Впрочем, граф был не единственной и даже не главной заботой Верховной распорядительной комиссии. По приказу Лорис-Меликова по губерниям разъехались сенатские чиновники с четким предписанием выяснить степень успеха пропагандистов-народников в деревне, установить причины упадка крестьянских хозяйств и недовольства сельского населения. По мнению диктатора, ситуация в стране осложнилась из-за того, что произошла остановка реформ, вернее отказ от исправления их слабых сторон, которые стали ясны во время проведения преобразований. В результате молодежь, не заставшая худших времен и не видевшая дореформенных безобразий, обрушила свое недовольство на реформаторов, тем более что социалистические идеи не встретили убедительной критики со стороны правительственных органов.
Чисто полицейские мероприятия вызывали лишь озлобление общества (в 1880 году под надзором полиции состояло 31152 человека, что не могло не раздражать как поднадзорных, так и сочувствующих им). В России, с любовью ее чиновничества к меточной регламентации всего и вся, шествовала целая система надзоров: просто надзор, временный, постоянный, гласный, негласный, бдительный, особо бдительный, строжайший – и каждый интеллигент-оппозиционер прекрасно разбирался в этой системе. Мы говорили об официальных данных о поднадзорных, по данным неофициальным их число достигало 400 тысяч человек. А ведь полицейские расправы и игрища активно поддерживались еще и цензурой. Современники свидетельствовали, что стихи в цензуре «резали», скажем оттого, что бдительные цензоры были уверены под словом «заря» обязательно скрывается революция, а «гады, бегущие о света» (вообще-то странное для стихов выражение) – непременно намек на власти, а то и на особ августейшей фамилии. Отчаявшимся в борьбе с цензурой русским литераторам приходилось довольствоваться афоризмами типа: «От красноречия до косноязычия – один шаг, через цензуру».
Своих на литературных коллег по мере сил поддерживали и почтовые цензоры. Однажды соглядатаи, сидевшие в так называемых «черных кабинетах» и вскрывавшие частную корреспонденцию (название кабинетов – точнее некуда), едва не сорвали шахматный матч Москва – Петербург, шедший по переписке. Полицейские чиновники начали задерживать непонятные, с их точки зрения, открытки, адресованные известному шахматисту М. И. Чигорину его противником. Интересно, что они себе вообразили, изучив записанные ходы?

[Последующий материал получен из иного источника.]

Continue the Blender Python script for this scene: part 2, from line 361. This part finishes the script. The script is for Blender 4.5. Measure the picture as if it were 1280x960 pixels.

Лорис-Меликов попытался лишить революционеров даже пассивной поддержки общества. В самом начале своего правления он встретился с издателями влиятельных газет и журналов и призвал их поддержать правительство, возвращающееся на путь реформ. Разговаривал он также с представителями петербургского самоуправления, пообещав им добиваться расширения компетенции земств. Казалось, вернулась пора «оттепели» начала 1860-х годов: проекты, записки хлынули в столицу со всех сторон, заметно оживился либеральный лагерь, вполне удовлетворенный щедрыми посулами диктатора. Однако беспощадный правительственный террор не прекращался и при Лорис-Меликове, он просто приобрел более цивилизованные формы. Всего за 1879 – 1882 годы в Российской империи было казнено 30 революционеров, за что в среде радикалов Александр II получил уничижительное прозвище Царь-Вешатель.
Император же был доволен деятельностью диктатора. 30 августа 1880 года Лорис-Меликов получил высшую награду империи – орден Андрея Первозванного, а также был назначен министром внутренних дел. Слишком долгое существование диктатуры в России было противно взглядам императора. Упраздняя Верховную распорядительную комиссию, Александр II писал Михаилу Тариеловичу: «Прискорбные события последних лет, выразившиеся целым рядом злодейских покушений, вынудили меня учредить... верховную распорядительную комиссию и облечь Вас чрезвычайными полномочиями для борьбы с преступною пропагандою... Последствия вполне оправдали мои ожидания. Настойчиво и разумно следуя в течение шести месяцев указанным мною путем к умиротворению и спокойствию общества... Вы достигли таких успешных результатов, что оказалось возможным если не вовсе отменить, то значительно смягчить действие принятых временно чрезвычайных мер, и ныне Россия может спокойно вступить на путь мирного развития». К сожалению, император выдавал желаемое за действительное. В конце января 1881 года бывший диктатор представил государю доклад, в котором предлагал план преобразования высших органов государственной власти. Здесь же с гордостью отмечалось, что с февраля 1880 года по январь 1881 года в России не произошло ни одного террористического акта. Граф, как и монарх, оказался чересчур большим оптимистом, а меры, предложенные им, будучи неплохими по сути, явно запоздали по времени их осуществления.